Bajaj biru saksi bisu ayah dan anak bertahan hidup di ibu kota
Bajaj biru saksi bisu ayah dan anak bertahan hidup di ibu kota. Dulu, Amat bersama ayahnya tinggal di rumah neneknya di kawasan Tanah Tinggi, Johar Baru. Hidup di tengah keprihatinan tetap membuat Riwayudi dan Amat bersyukur. Riwayudin merasa lebih bersyukur karena Amat tidak pernah mengeluh hidup susah bersamanya.
Orang bilang hidup di Jakarta itu keras. Perumpamaan itu mungkin ada benarnya saat melihat bagaimana Riwayudin (54) dan anaknya Muhammad Irwan (11) atau dipanggil Amat berjuang hidup di tengah hiruk pikuk dan keramaian ibu kota.
Tak memiliki tempat tinggal, membuat keduanya hidup lebih semangat. Mereka memilih tinggal di bajaj selama hampir 11 tahun. Dari bajaj biru itu pula cerita kehidupan Wayudin dan Amat dimulai setiap harinya.
"Kami udah dari tahun 2007 hidup di bajaj, sejak Amat usianya masih satu tahun," kata Riwayudin menceritakan kisahnya saat ditemui sejumlah wartawan di kawasan Gondangdia, Jakarta Pusat, Selasa (27/9).
Dahulu, kata pria asli Betawi, dia bersama Amat itu tinggal di rumah orangtuanya di kawasan Tanah Tinggi, Johar Baru. Namun setelah orangtuanya meninggal, Riwayudin memutuskan agar rumah tersebut dijual.
"Alasannya karena perebutan tanah. Saudara saya ada belasan," tuturnya.
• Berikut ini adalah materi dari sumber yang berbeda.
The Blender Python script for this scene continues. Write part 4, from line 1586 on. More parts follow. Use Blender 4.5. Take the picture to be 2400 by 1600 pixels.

Sejak saat itu, dia memutuskan untuk mencari nafkah dengan menarik bajaj sewaan. Karena tidak punya tempat tinggal lain, bajaj itu pun dia jadikan 'rumah' tempatnya beristirahat saat malam tiba.
Namanya hidup di bajaj, tentu keadaannya tak senyaman di rumah. Kondisi seadanya membuat Riwayudin dan Amat mencoba bertahan demi melanjutkan kehidupan.
"Harus sering siapin plastik sama kardus. Kalau ujan, ini ditutupin pakai plastik," ujar Riwayudin dengan senyum ringan di wajahnya.
Hidup di tengah keprihatinan tetap membuat Riwayudi dan Amat bersyukur. Riwayudin merasa lebih bersyukur karena Amat tidak pernah mengeluh menjalani hidup susah bersama. Bahkan di wajahnya selalu ada kegembiraan yang dijadikannya sebagai obat penyemangat kerja.
"Saya sih yang penting punya pekerjaan, bisa mengurusi anak saya. Semoga dia jadi anak soleh, berbakti pada orangtua, rajin belajarnya," katanya.
Kini, Riwayudin dan Amat tidak perlu lagi merasakan tidur di bajaj yang sempit. Kemarin, mereka baru mendapat bantuan tempat tinggal kontrak dari Dinas Sosial secara gratis selama setahun ke depan. Riwayudin pun memilih tempat tinggal di Tanah Tinggi, Johar Baru, supaya bisa dekat lagi dengan keluarga besarnya di sana. Dia merasa bersyukur, karena kini anaknya tidak usah merasakan resahnya tidur di bajaj lagi.
"Saya udah tua. Saya hanya senang, karena yang penting Amat bahagia," ujarnya.
Dia berkata, dia akan terus berusaha memenuhi kebutuhan sehari-harinya dan Amat, bagaimana pun kondisi keadaannya. "Saya enggak bakal nyerah," ujarnya.